## Short problem
Take every line where the string "from" appears and copy it.
-- BEGIN Data excerpt --
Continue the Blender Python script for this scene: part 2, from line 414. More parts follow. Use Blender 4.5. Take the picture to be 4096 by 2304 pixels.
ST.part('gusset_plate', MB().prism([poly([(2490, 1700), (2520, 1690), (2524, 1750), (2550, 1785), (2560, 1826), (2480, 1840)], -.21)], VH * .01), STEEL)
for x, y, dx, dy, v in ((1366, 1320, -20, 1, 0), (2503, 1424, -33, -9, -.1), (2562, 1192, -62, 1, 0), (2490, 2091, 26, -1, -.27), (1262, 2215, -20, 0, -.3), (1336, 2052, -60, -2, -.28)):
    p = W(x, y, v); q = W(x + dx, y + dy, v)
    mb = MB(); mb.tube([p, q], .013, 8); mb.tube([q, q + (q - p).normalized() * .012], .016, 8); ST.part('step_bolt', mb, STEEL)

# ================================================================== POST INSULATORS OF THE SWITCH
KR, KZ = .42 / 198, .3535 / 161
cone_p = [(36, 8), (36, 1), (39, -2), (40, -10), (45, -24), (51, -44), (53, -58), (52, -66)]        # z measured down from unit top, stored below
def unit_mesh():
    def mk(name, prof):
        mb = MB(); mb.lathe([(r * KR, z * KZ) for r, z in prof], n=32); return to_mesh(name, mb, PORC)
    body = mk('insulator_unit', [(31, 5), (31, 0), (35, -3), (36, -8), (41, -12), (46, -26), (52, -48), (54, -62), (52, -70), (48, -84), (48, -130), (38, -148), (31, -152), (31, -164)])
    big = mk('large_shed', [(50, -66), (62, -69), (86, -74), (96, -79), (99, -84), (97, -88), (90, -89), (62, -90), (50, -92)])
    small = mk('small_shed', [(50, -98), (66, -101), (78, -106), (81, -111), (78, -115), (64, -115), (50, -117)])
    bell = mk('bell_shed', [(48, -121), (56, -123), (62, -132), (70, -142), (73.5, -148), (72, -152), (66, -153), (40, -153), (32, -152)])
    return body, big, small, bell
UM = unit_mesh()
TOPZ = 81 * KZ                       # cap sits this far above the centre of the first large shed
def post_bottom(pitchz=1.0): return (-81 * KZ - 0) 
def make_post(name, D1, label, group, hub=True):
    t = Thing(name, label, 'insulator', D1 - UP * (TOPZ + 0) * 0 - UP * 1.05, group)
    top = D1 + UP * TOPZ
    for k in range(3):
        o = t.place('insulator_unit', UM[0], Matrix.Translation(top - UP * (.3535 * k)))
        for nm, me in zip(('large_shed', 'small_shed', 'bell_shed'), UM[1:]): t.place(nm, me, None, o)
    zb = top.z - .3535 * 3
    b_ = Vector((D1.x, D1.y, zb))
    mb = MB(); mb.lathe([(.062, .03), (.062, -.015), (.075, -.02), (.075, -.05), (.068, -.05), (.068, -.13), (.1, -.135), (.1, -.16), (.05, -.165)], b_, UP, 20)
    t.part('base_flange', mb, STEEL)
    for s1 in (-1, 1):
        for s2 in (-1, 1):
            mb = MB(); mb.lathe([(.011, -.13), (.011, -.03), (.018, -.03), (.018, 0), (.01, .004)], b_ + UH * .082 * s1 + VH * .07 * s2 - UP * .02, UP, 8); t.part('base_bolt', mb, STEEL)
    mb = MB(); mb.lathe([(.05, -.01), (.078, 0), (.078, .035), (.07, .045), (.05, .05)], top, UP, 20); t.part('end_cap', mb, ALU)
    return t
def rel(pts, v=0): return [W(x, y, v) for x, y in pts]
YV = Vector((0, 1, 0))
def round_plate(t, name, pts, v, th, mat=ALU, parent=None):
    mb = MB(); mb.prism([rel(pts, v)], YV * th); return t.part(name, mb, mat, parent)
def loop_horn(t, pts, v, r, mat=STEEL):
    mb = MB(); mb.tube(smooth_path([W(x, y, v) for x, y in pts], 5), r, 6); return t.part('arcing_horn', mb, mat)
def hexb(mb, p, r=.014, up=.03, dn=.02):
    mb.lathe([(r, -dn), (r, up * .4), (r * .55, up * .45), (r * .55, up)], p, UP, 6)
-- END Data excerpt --
## The reply
Continue the Blender Python script for this scene: part 2, from line 414. More parts follow. Use Blender 4.5. Take the picture to be 4096 by 2304 pixels.
cone_p = [(36, 8), (36, 1), (39, -2), (40, -10), (45, -24), (51, -44), (53, -58), (52, -66)]        # z measured down from unit top, stored below